Prepare your site. You will need at least a 12 foot by 14 foot open space, as nearly level as possible. Site your greenhouse away from the shade cast by trees or other buildings. John Biernbaum, professor of horticulture at Michigan State University, recommends orienting greenhouses east-west at latitudes greater than 40 degrees and north-south in more southern latitudes to maximize both sunshine and ventilation. If the site is not level, dig out the higher side. Lay out the foundation with stakes and string, marking a rectangle that is 12 foot by 14 foot. The 12-foot sides will be the upright end walls.
Dig a post hole at each corner of the marked site and place the posts so that about 6 inches of the posts protrude above the top of the hole. Check for plumb and square, then remove the stakes and string.
Attach the 14-foot boards to the posts on the longer side and the 12-foot boards on the ends, using 4-inch nails (if you prefer, use long wood screws, predrilling the holes).
Use the 1.25-inch screws to loosely attach EMT straps at each end of the 14-foot boards and every two feet down the outside of the boards. Do not tighten them.
Saw the long piece of PVC into seven pieces 22.5 inches long, sanding cut edges.
Dry-fit the framework by putting 4-way connectors between each short piece of PVC, with T-connectors at each end. The 10-foot lengths go into the cross-pieces of the connectors. Use PVC cleaner on all connectors and ends, following package directions, then attach the PVC framework using PVC cement, following package directions.
With a partner, set the ends of the 10-foot pipes into the EMT straps along the wood, creating "ribs" that should bow to form a barrel-like structure. Tighten the screws on the EMT straps to secure the ribs.
Slip the 10-foot EMT through the center of the central ridge pipe to add rigidity.
Lay out the end frames with a central, door-shaped rectangle, 6 feet high and 3 feet wide. Miter-cut both ends of the 7-foot boards so they rest at a diagonal between the frame rectangles and the base. The cut will be approximately 45 degrees, but check the fit.
Assemble the end frames, using wood screws with the mending plates to attach the 3-foot boards to the top of the 6-foot boards, and to attach the top of the diagonals to the 6-foot boards.
Raise each end frame into place on the foundation frame, and, checking for plumb, attach the uprights to the base boards with T-plates and wood screws. Use the larger flat corner plates and wood screws to attach the diagonals to the base.
Using 4-inch nails, toenail the frame together and to the base by nailing into the corners at an angle. You may wish to add extra reinforcement by screwing the corner braces into the corners of the uprights and the base. (Do not put these on the inside of the upright rectangle, as the brackets may interfere with the action of the door.)
Attach the end frame to the PVC ribs with strips of sheet metal. Loop two strips on either side of the mid-rib and use roofing nails to secure them to the top of the 3-foot cross piece.

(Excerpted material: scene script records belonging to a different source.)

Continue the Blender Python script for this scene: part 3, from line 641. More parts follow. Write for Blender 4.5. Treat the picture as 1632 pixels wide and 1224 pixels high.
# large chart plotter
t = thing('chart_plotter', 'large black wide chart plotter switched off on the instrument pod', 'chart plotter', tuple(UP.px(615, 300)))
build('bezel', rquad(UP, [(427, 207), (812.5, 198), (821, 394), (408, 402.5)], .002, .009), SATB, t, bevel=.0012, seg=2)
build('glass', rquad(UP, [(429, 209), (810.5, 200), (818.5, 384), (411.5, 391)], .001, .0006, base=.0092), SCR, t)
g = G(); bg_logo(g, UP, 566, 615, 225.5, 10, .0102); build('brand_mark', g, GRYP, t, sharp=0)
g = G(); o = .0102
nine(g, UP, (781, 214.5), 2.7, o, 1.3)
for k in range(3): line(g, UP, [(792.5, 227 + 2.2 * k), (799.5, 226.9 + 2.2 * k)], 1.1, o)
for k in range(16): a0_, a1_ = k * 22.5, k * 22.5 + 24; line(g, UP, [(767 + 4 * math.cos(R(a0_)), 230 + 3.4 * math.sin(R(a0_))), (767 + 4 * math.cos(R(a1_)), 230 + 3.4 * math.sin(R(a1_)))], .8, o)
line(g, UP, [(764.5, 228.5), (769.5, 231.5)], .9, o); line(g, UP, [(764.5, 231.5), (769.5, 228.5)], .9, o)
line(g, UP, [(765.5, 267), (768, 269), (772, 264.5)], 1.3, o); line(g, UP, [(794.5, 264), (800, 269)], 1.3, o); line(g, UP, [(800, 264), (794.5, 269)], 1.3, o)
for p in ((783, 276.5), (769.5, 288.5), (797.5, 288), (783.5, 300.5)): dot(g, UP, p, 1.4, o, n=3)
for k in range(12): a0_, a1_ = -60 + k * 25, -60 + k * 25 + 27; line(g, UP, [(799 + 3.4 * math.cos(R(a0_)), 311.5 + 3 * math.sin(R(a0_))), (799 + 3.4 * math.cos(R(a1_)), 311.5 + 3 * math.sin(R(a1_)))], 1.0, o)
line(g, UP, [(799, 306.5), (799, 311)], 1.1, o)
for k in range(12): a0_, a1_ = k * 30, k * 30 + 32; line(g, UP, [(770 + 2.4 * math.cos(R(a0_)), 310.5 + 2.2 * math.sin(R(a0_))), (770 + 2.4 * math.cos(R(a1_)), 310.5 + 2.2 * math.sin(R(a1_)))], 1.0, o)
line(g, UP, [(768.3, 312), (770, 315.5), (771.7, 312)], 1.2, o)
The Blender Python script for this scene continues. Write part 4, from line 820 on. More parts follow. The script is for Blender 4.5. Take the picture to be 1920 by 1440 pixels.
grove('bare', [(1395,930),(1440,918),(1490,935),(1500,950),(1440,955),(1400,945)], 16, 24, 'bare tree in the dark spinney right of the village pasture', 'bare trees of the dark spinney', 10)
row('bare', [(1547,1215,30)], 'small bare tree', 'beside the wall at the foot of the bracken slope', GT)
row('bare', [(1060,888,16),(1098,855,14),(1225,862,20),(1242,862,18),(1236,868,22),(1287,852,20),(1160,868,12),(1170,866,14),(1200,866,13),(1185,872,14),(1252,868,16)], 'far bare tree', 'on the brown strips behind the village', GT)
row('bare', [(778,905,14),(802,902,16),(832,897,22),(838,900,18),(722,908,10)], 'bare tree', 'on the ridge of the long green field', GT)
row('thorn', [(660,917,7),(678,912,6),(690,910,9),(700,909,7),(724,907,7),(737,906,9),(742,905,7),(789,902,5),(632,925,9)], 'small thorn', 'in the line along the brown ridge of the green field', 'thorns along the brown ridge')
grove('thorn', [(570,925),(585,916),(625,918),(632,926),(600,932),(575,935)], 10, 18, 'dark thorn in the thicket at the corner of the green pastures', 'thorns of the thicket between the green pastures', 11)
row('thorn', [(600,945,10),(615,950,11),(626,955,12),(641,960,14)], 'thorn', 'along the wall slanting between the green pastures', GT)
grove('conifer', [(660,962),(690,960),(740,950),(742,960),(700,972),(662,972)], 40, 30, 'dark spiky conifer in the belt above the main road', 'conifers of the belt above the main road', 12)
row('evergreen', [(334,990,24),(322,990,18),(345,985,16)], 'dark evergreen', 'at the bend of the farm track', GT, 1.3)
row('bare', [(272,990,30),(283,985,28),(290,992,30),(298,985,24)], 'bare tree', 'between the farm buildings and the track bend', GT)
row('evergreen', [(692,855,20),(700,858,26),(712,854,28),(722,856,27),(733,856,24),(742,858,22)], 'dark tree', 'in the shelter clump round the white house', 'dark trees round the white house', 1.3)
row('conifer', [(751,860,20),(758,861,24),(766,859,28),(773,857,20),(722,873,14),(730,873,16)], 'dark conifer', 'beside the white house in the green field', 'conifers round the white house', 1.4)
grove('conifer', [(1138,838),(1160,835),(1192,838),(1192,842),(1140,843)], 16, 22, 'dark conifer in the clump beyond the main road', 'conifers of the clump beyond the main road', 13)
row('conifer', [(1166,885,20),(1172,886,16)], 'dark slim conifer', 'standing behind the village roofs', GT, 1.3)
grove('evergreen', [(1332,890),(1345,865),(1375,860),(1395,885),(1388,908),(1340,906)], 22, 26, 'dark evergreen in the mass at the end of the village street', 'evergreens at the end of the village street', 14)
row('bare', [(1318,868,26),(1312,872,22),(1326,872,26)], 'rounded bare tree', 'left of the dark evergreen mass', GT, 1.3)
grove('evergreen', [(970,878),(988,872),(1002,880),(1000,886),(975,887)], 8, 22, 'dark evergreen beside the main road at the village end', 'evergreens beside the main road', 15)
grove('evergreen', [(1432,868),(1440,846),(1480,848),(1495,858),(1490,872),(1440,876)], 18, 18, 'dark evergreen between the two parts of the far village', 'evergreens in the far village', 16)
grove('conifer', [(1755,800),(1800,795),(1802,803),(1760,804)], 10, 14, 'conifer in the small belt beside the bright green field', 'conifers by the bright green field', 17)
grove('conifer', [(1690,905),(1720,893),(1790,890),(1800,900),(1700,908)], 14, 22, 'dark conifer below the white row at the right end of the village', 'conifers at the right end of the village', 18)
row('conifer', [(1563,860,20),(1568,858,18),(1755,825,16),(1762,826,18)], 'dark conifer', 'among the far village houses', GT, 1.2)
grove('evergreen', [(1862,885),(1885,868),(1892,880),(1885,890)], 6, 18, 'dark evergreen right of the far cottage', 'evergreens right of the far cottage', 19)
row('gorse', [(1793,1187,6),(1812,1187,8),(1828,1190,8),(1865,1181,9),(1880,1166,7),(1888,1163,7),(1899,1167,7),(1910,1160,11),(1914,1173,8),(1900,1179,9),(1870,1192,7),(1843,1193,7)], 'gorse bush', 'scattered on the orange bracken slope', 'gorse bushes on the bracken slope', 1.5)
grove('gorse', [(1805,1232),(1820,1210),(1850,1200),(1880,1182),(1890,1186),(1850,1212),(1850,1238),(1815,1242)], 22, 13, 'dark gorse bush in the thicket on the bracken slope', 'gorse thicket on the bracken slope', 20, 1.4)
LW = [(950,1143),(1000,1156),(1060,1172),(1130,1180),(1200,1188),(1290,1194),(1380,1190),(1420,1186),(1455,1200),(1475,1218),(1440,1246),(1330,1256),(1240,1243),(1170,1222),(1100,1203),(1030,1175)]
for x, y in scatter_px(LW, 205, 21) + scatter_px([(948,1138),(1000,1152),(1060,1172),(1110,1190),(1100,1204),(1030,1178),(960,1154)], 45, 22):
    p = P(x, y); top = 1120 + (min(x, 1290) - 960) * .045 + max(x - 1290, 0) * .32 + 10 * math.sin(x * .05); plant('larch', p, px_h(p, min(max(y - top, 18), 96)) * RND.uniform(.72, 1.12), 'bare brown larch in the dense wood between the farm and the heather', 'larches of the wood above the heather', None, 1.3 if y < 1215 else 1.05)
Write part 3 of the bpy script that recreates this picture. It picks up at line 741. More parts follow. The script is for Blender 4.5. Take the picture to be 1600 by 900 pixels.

Double check the door measurements. The door should fit inside one of the end-frame rectangles. Cut the 1 by 4 boards into two short pieces and two long pieces, based on your measurements; they will be approximately 3 feet and 6 feet. Cut a fifth piece and miter the ends to form a diagonal brace across the door.
Assemble the door pieces using the shorter of the flat corner plates and screws. Attach the door to the end-frame rectangle with the hinges, and attach the hook and eye as a latch for the door.
Cut the smaller sheets of plastic to fit the end frames, remembering to cut out the door separately. Lay the larger sheet evenly across the ribs. Attach the plastic to the frame with staples.
Spread mulch or pea gravel inside the greenhouse to a depth of at least 1-inch.